My local bookstore is Schulers. For their section on queer books, their label reads “Gay, Lesbian, and Transgender Studies.” (Granted, 95% of the books there were L or G really.) I send them a message about their lack of inclusion of bisexual or queer identities. Here was their response.

a screencap of a reply from Schuler Books that reads

Thoughts?

I appreciate their politeness, but still. Come on. You really can’t just say “queer,” “sexuality studies,” or “Lesbian, Gay, Bisexual, Trans, and Queer?”

Gah.

Ugh. Can’t they at least add “bisexual” somewhere in there? I feel like the existing industry categories are a poor excuse. Surely adding something to it would not confuse anyone. Plus, no matter that the contents are “clear” to the majority of their customers, it’s still an act of erasure. And participating in oppression is not ok just because someone else did it first.

I feel like what they’re really saying here is that they don’t care. They obviously don’t think there are enough of us that our feelings matter at all. And if everyone does this, where are we going to go?

Trying to get the publishers to change this sounds like a huge task. I don’t know much about the industry to be honest. Does each publisher set their own guidelines? Should we contact them one by one, or get an organisation to contact them one by one?

First off, this is so crappy and erasing.  I’d much rather see a LGBT Studies sign or Lesbian, Gay, Bisexual, and Transgender.   It’s good that the OP wrote in to point that out, but disappointing that the store isn’t willing to be more inclusive. 

Sadly this store isn’t the only one to do it.  Even when bookstores have bisexual books, it seems like they are in the “Gay and Lesbian” section.

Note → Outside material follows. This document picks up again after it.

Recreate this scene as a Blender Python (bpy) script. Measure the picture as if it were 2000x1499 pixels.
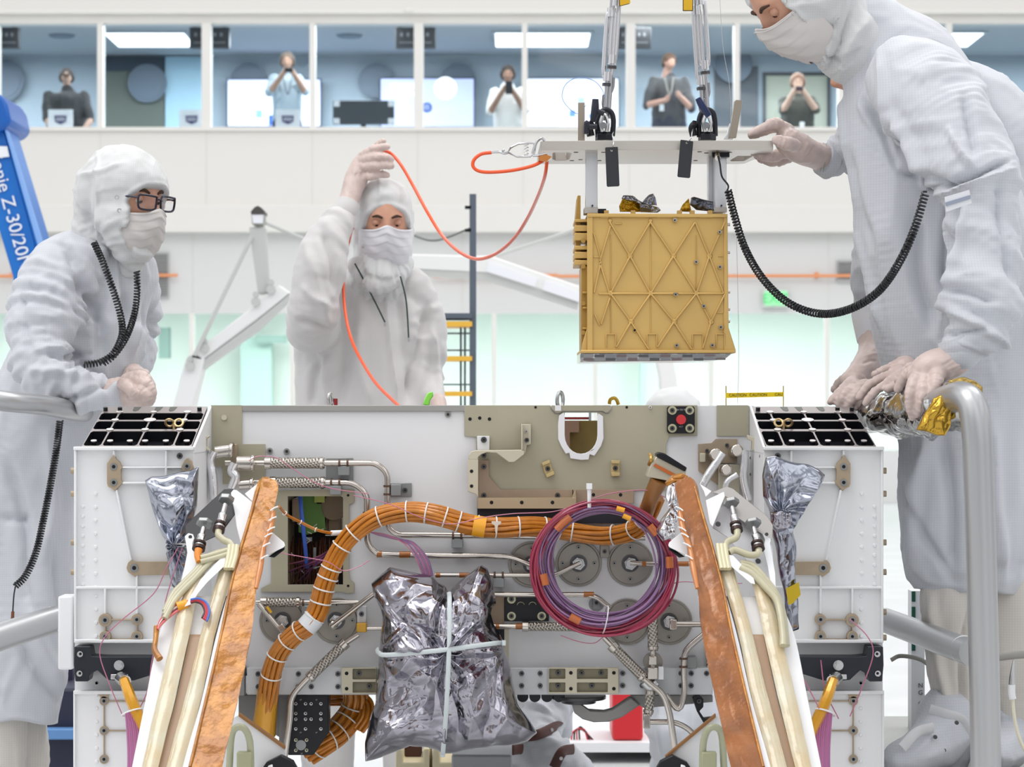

Part of that is because every publisher comes up with their own genre/topic labels.  The book store isn’t going to fight with publishers about this; they’re all out to make money so they will slap ANY label on the book that is most likely to make it sell.  More accurate cataloging exists in (some) libraries but that doesn’t help when you have money in your pocket you actually want to spend on our community.  

BUT

For me this all goes back to the entire reason for this blog.   We NEED more bisexual books!  We need publishers to see that we are a community worth marketing to, worth publishing books about our issues, worth labeling those books as such.   We need to show our numbers and our voice and our community.  I think we need to show the bookstores and publishers of the world that we can make them money frankly before they change the signs and labels.   Which sucks because that same lack of books, signs, and labels discourages bisexual people from coming out as such or from spending the money they do have on something they can’t find.  *sigh*

~ Sarah

I call bullshit on this being the industry standard. “Gay and Lesbian” may be the industry standard, but I have never seen “Gay, Lesbian and Transgender” anywhere else. Random House uses “Gay and Lesbian”, HarperCollins uses “Gay Studies” and “Gay and Lesbian Fiction”, Macmillan uses “Gay and Lesbian Studies”, Simon and Schuster uses “Gay and Lesbian”, and Penguin and Hachette don’t seem to have a queer category.

Basically, there is no industry standard, and if there was “Gay, Lesbian and Transgender” is certainly not it.